• **REQUIREMENTS**
Give back exactly the lines from the start of the listing to the line containing "downlight(-1.249, -3.255, 'round", inclusive, and nothing beyond them.

* start DATASET SECTION *

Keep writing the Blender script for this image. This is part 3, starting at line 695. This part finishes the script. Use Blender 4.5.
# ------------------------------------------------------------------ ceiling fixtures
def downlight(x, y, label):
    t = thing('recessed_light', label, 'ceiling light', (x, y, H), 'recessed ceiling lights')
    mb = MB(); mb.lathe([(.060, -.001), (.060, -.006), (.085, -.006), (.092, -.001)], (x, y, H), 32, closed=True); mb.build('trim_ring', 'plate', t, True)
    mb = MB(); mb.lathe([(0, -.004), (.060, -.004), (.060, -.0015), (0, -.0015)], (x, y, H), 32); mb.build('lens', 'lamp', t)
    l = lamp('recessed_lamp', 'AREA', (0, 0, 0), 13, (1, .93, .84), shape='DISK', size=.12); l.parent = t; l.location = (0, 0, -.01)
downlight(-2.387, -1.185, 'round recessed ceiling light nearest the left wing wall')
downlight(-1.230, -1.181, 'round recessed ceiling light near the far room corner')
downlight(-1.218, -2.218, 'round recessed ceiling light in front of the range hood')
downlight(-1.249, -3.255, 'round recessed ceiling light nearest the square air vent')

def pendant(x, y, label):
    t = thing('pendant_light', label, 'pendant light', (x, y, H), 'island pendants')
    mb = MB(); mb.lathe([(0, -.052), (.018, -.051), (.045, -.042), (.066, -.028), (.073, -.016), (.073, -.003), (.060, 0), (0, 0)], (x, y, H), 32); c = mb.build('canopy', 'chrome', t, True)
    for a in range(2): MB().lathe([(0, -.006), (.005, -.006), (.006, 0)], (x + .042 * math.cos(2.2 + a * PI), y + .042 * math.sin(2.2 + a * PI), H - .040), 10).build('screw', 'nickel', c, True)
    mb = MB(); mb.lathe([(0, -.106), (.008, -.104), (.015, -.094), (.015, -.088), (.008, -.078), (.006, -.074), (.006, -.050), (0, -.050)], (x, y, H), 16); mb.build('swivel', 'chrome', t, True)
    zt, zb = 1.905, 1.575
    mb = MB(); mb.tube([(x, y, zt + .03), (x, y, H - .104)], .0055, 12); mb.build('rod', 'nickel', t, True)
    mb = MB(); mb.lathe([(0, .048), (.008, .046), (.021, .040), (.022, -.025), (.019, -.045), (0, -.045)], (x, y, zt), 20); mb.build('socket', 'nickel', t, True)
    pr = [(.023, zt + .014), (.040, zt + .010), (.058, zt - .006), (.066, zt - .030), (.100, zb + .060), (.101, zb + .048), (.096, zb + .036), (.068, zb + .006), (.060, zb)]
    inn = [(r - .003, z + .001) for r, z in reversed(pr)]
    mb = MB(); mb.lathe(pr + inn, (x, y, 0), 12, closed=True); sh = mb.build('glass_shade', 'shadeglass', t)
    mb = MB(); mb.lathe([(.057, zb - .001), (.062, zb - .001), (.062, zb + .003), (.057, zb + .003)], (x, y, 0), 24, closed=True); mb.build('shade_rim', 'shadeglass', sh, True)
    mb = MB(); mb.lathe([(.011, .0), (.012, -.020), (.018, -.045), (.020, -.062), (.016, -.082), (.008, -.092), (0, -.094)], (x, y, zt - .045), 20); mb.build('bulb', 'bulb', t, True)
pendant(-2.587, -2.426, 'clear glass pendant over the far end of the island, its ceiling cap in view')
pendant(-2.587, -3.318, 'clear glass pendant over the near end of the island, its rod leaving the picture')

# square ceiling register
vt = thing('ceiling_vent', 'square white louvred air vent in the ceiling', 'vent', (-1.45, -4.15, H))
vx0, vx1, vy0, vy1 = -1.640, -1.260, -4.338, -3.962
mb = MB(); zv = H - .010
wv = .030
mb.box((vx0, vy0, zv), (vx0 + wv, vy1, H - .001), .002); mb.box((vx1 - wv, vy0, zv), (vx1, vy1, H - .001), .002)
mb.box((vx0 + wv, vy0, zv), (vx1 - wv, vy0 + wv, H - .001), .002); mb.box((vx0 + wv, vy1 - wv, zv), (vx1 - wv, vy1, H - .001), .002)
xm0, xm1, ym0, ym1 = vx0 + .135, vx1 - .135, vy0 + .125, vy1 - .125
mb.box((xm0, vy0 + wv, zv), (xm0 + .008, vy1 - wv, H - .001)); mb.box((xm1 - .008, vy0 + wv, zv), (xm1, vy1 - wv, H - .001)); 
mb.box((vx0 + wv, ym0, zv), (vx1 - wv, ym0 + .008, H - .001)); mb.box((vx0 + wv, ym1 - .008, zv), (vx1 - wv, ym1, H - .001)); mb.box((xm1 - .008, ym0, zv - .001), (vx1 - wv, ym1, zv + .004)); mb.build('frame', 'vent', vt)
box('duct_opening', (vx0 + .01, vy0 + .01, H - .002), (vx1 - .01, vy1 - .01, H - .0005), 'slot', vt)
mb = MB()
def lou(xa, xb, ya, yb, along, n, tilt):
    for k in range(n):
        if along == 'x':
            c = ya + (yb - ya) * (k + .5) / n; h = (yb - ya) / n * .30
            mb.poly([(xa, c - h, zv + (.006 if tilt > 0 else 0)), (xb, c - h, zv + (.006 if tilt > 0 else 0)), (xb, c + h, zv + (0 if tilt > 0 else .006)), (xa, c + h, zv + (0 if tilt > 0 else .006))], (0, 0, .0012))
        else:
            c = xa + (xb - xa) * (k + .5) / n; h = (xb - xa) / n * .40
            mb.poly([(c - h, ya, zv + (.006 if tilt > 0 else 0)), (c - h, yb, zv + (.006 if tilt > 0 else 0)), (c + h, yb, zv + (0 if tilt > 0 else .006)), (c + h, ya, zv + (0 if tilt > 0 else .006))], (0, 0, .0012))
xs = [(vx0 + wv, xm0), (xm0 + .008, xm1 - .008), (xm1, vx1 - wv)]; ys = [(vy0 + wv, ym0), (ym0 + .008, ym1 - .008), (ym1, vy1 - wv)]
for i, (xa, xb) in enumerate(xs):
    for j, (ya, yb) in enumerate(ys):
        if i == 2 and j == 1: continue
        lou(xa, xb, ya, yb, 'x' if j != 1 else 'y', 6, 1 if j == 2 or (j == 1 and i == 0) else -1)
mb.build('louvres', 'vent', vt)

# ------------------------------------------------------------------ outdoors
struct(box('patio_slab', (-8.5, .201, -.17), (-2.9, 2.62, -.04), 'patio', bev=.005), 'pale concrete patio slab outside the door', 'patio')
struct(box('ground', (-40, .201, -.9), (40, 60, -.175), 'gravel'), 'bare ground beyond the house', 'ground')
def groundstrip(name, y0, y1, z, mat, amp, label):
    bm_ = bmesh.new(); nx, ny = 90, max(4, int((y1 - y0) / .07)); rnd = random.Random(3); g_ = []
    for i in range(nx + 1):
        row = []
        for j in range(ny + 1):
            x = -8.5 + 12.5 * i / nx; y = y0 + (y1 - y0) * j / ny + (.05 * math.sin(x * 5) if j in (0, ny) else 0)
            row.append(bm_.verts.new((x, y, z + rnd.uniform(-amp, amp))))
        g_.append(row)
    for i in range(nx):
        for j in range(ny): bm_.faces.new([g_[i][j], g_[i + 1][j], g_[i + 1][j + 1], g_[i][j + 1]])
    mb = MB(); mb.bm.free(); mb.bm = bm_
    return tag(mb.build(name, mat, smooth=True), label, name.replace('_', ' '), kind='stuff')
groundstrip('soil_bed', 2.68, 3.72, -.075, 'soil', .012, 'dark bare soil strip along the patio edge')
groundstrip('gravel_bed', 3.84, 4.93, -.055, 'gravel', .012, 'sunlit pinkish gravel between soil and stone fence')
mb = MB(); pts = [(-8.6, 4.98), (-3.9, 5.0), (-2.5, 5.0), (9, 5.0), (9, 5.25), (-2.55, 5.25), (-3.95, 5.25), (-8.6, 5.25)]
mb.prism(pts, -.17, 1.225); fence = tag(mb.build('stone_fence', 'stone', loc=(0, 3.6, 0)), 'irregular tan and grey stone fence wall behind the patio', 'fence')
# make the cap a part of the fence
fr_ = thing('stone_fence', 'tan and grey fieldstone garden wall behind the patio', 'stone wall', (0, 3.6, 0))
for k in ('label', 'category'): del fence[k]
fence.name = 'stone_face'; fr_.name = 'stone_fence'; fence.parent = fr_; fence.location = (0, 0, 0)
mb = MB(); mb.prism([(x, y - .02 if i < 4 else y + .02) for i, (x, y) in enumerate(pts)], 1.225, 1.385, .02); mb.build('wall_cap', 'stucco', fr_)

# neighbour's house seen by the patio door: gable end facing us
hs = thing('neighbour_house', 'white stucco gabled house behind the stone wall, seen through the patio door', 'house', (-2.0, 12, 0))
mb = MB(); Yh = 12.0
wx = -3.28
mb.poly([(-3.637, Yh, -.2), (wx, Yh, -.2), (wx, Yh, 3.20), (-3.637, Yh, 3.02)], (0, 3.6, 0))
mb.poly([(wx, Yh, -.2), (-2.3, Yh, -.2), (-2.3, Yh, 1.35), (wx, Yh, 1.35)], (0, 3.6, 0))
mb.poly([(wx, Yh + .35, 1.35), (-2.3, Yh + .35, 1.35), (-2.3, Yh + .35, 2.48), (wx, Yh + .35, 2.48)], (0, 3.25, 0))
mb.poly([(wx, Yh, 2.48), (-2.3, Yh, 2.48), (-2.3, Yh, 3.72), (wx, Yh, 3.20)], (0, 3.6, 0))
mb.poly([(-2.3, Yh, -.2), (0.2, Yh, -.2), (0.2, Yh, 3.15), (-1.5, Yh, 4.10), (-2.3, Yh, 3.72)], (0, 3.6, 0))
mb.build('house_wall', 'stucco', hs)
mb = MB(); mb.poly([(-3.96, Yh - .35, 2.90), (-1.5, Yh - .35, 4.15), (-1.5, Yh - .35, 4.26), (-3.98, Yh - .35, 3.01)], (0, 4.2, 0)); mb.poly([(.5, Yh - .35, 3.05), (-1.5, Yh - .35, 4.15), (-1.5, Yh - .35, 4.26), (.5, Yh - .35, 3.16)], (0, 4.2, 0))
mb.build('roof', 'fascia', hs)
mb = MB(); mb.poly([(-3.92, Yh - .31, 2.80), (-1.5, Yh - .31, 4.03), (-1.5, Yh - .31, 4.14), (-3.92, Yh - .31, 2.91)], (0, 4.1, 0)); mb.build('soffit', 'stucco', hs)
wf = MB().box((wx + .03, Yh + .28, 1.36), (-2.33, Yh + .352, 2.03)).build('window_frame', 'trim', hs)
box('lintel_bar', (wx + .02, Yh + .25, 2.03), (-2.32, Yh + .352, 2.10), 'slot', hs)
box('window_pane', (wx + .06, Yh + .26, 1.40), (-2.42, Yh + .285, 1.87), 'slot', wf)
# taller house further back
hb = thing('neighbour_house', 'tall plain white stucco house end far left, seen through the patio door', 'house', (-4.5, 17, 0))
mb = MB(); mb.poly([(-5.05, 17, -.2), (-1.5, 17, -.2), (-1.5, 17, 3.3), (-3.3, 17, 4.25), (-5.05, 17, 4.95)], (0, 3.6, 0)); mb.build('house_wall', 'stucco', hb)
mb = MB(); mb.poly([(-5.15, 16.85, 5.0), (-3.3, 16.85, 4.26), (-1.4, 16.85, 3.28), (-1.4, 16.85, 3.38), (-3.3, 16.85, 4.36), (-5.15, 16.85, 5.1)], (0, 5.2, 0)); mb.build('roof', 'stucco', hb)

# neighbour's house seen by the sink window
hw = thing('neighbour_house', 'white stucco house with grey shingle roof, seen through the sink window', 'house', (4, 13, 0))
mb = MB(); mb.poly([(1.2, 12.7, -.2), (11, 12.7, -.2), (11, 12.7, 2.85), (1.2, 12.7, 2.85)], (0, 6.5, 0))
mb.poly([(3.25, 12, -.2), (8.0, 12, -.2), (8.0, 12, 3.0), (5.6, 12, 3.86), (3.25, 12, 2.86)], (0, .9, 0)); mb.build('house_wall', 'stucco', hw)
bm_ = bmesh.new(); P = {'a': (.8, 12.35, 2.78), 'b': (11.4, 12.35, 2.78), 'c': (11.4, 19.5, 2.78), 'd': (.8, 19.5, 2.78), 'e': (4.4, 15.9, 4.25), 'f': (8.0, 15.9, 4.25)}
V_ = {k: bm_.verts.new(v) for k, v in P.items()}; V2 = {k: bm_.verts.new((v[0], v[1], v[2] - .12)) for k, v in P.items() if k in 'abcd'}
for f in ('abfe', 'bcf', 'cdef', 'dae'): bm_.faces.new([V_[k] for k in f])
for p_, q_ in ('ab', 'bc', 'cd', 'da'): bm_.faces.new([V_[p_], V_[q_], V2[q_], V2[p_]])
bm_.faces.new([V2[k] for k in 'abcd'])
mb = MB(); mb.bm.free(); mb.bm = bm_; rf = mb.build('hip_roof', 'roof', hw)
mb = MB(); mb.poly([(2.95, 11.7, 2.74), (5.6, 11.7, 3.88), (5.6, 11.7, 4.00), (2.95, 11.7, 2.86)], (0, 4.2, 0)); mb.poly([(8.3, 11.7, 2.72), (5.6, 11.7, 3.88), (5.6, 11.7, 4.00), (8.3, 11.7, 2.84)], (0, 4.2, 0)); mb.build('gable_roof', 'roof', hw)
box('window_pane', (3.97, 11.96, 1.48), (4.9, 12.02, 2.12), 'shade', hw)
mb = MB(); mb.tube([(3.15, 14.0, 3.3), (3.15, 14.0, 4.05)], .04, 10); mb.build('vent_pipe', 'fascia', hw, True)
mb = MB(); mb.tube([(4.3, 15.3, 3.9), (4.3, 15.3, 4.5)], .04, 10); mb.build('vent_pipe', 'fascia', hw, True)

* end DATASET SECTION *

• **REPLY**
Keep writing the Blender script for this image. This is part 3, starting at line 695. This part finishes the script. Use Blender 4.5.
# ------------------------------------------------------------------ ceiling fixtures
def downlight(x, y, label):
    t = thing('recessed_light', label, 'ceiling light', (x, y, H), 'recessed ceiling lights')
    mb = MB(); mb.lathe([(.060, -.001), (.060, -.006), (.085, -.006), (.092, -.001)], (x, y, H), 32, closed=True); mb.build('trim_ring', 'plate', t, True)
    mb = MB(); mb.lathe([(0, -.004), (.060, -.004), (.060, -.0015), (0, -.0015)], (x, y, H), 32); mb.build('lens', 'lamp', t)
    l = lamp('recessed_lamp', 'AREA', (0, 0, 0), 13, (1, .93, .84), shape='DISK', size=.12); l.parent = t; l.location = (0, 0, -.01)
downlight(-2.387, -1.185, 'round recessed ceiling light nearest the left wing wall')
downlight(-1.230, -1.181, 'round recessed ceiling light near the far room corner')
downlight(-1.218, -2.218, 'round recessed ceiling light in front of the range hood')
downlight(-1.249, -3.255, 'round recessed ceiling light nearest the square air vent')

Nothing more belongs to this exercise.